6. The semiconductor structure according to claim 5, wherein the bearing surface further comprises a first plane surrounding the protrusion, and the protrusion comprises a sidewall, wherein the angle included by the sidewall and the first plane is between 70 and 90 degrees.

7. The semiconductor structure according to claim 3, wherein the bearing surface comprises a wall and a concave region, and the wall surrounds the concave region.

8. The semiconductor structure according to claim 7, wherein the wall comprises an inner sidewall, and the angle included by the inner sidewall and a surface of the concave region is between 70 and 90 degrees.
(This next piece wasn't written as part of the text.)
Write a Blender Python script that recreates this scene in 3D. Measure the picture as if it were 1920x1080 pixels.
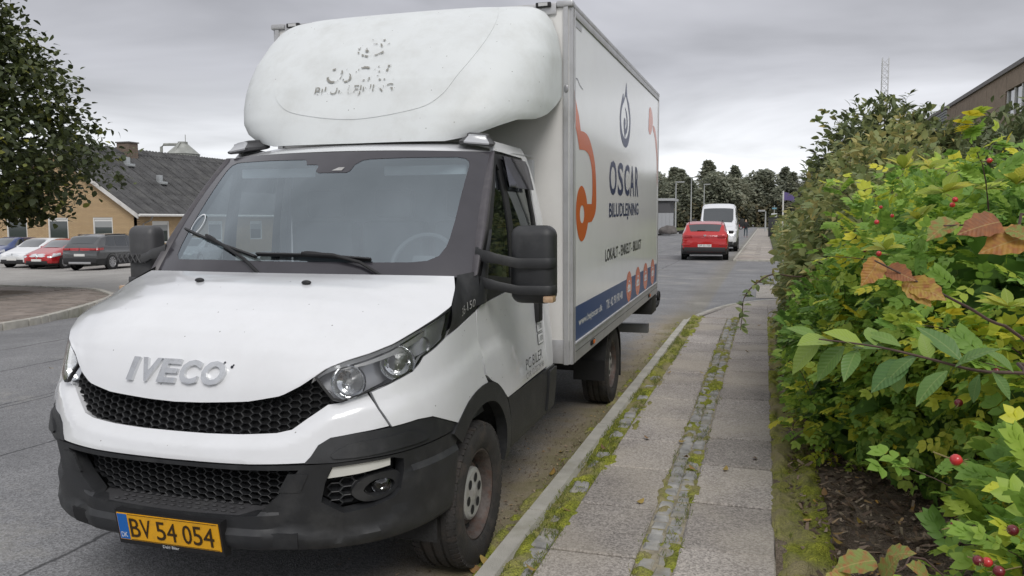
import bpy, bmesh, math, random
import numpy as np
from mathutils import Vector, Matrix
PI = math.pi
for o in list(bpy.data.objects):
    bpy.data.objects.remove(o)
scene = bpy.context.scene
col = scene.collection
R = random.Random(11)
NR = np.random.default_rng(5)

# ------------------------------------------------------------------ camera
cam_d = bpy.data.cameras.new('camera')
cam = bpy.data.objects.new('camera', cam_d)
col.objects.link(cam)
YAW, PITCH, ROLL, CAMH = .3012, .0832, -.0021, 1.702
fw = Vector((-math.sin(YAW)*math.cos(PITCH), math.cos(YAW)*math.cos(PITCH), -math.sin(PITCH)))
rt = Vector((math.cos(YAW), math.sin(YAW), 0))
upv = rt.cross(fw)
r2 = math.cos(ROLL)*rt+math.sin(ROLL)*upv
u2 = -math.sin(ROLL)*rt+math.cos(ROLL)*upv
mw = Matrix((r2, u2, -fw)).transposed().to_4x4()
mw.translation = (0, 0, CAMH)
cam.matrix_world = mw
cam_d.sensor_width = 36
cam_d.lens = 1521.5/1920*36
cam_d.clip_start = .05
cam_d.clip_end = 3000
scene.camera = cam

# ------------------------------------------------------------------ sky, sun, exposure
SUN_EL, SUN_AZ = math.radians(44), math.radians(150)
world = bpy.data.worlds.new('World')
scene.world = world
world.use_nodes = True
wn, wl = world.node_tree.nodes, world.node_tree.links
wn.clear()
wo = wn.new('ShaderNodeOutputWorld')
sky = wn.new('ShaderNodeTexSky')
sky.sky_type = 'NISHITA'
sky.sun_disc = False
sky.sun_elevation = SUN_EL
sky.sun_rotation = SUN_AZ
bg1 = wn.new('ShaderNodeBackground')
bg1.inputs[1].default_value = .08
wl.new(sky.outputs[0], bg1.inputs[0])
tc = wn.new('ShaderNodeTexCoord')
sx = wn.new('ShaderNodeSeparateXYZ')
wl.new(tc.outputs['Generated'], sx.inputs[0])
# cloud deck: direction projected on a flat layer, so clouds flatten towards the horizon
mz = wn.new('ShaderNodeMath'); mz.operation = 'ADD'; mz.inputs[1].default_value = .16
wl.new(sx.outputs[2], mz.inputs[0])
mzm = wn.new('ShaderNodeMath'); mzm.operation = 'MAXIMUM'; mzm.inputs[1].default_value = .05
wl.new(mz.outputs[0], mzm.inputs[0])
dx = wn.new('ShaderNodeMath'); dx.operation = 'DIVIDE'
dy = wn.new('ShaderNodeMath'); dy.operation = 'DIVIDE'
wl.new(sx.outputs[0], dx.inputs[0]); wl.new(mzm.outputs[0], dx.inputs[1])
wl.new(sx.outputs[1], dy.inputs[0]); wl.new(mzm.outputs[0], dy.inputs[1])
cb = wn.new('ShaderNodeCombineXYZ')
wl.new(dx.outputs[0], cb.inputs[0]); wl.new(dy.outputs[0], cb.inputs[1])
cn = wn.new('ShaderNodeTexNoise')
cn.inputs['Scale'].default_value = .85
cn.inputs['Detail'].default_value = 5
cn.inputs['Roughness'].default_value = .5
cn.inputs['Distortion'].default_value = .35
wl.new(cb.outputs[0], cn.inputs['Vector'])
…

9. The semiconductor structure according to claim 2, wherein the conductive pillar comprises a pillar height measured from the highest point of the bearing surface to a surface of the metal layer, and a distance between the highest point of the bearing surface to the lowest point of the bearing surface is between 5% and 15% of the pillar height.

10. The semiconductor structure according to claim 9, wherein the bearing surface is a concave surface.

11. The semiconductor structure according to claim 9, wherein the bearing surface comprises at least one protrusion.

12. The semiconductor structure according to claim 11, wherein the bearing surface further comprises a first plane surrounding the protrusion, and the protrusion comprises a sidewall, wherein the angle included by the sidewall and the first plane is between 70 and 90 degrees.

13. The semiconductor structure according to claim 9, wherein the bearing surface comprises a wall and a concave region, and the wall surrounds the concave region.

14. The semiconductor structure according to claim 13, wherein the wall comprises an inner sidewall, and the angle included by the inner sidewall and a surface of the concave region is between 70 and 90 degrees.

15. The semiconductor structure according to claim 1, wherein the metal layer is an under bump metallization (UBM).